35. The ANAO has made three recommendations to assist DIISR and Customs to improve their administration of ACIS. The agencies agreed to all three recommendations.

Footnotes

1 Department of Industry, Tourism and Resources, Automotive Industry Policy Fact Sheet, 2007, [Internet], available from <http://www.industry.gov.au> [accessed 16 October 2007].

2 See KPMG, Momentum 2007 KPMG Global Auto Executive Survey, KPMG, Munich, 2007.

3 Other parts of the package include the now defunct Automotive Market Access and Development Strategy, and changes to the tariff regime for motor vehicles.

4 Section 3 of the ACIS Administration Act 1999.
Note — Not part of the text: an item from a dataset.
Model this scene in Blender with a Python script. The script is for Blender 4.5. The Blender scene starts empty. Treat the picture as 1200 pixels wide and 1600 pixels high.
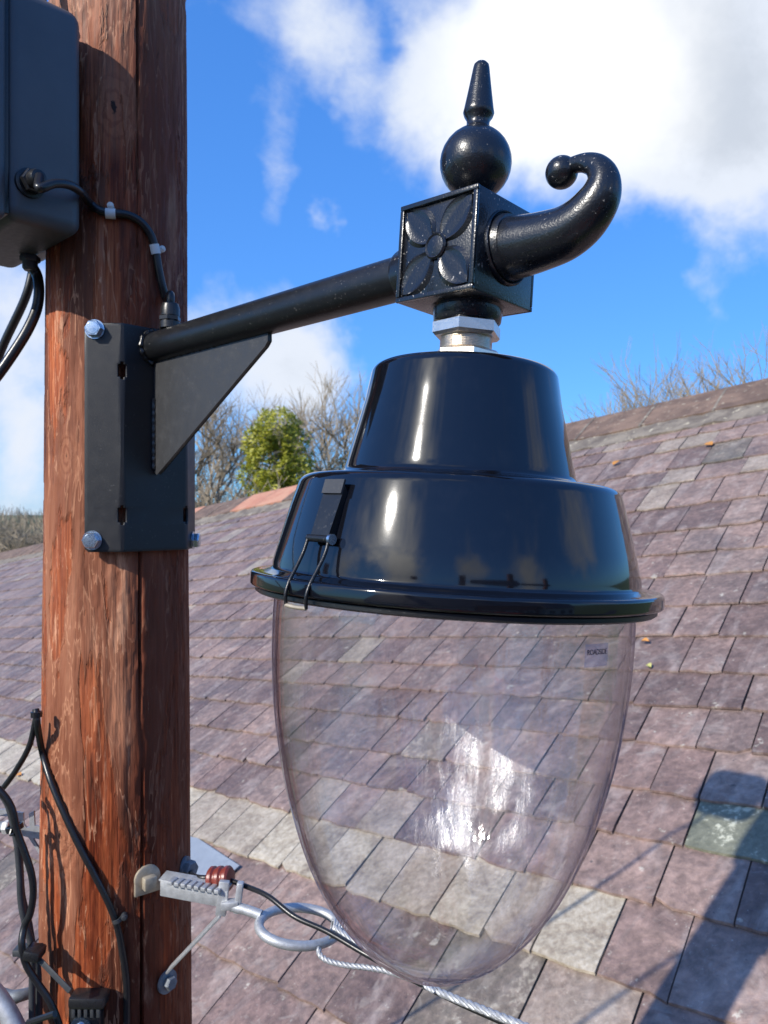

5 The trading of duty credits allows participants who do not import eligible goods to obtain a financial benefit from ACIS by selling their duty credits to other parties.

6 This department was established following the election of the Labor government in November 2007. Previously, ACIS was administered by the Department of Industry, Tourism and Resources.

7 Customs undertakes its functions under the Customs Tariff Act 1995 and accompanying regulations.

8 Australian National Audit Office Audit Report No. 63 2002–03 Administration of the Automotive Competitiveness and Investment Scheme, pp. 21–24.

9 These include certain motor vehicles for the transportation of passengers and goods, including used and second hand vehicles, and certain components for those vehicles.

10 Of this amount, some $122 million was subsequently found to relate to an inaccurate balance provided by Customs for one Scheme participant.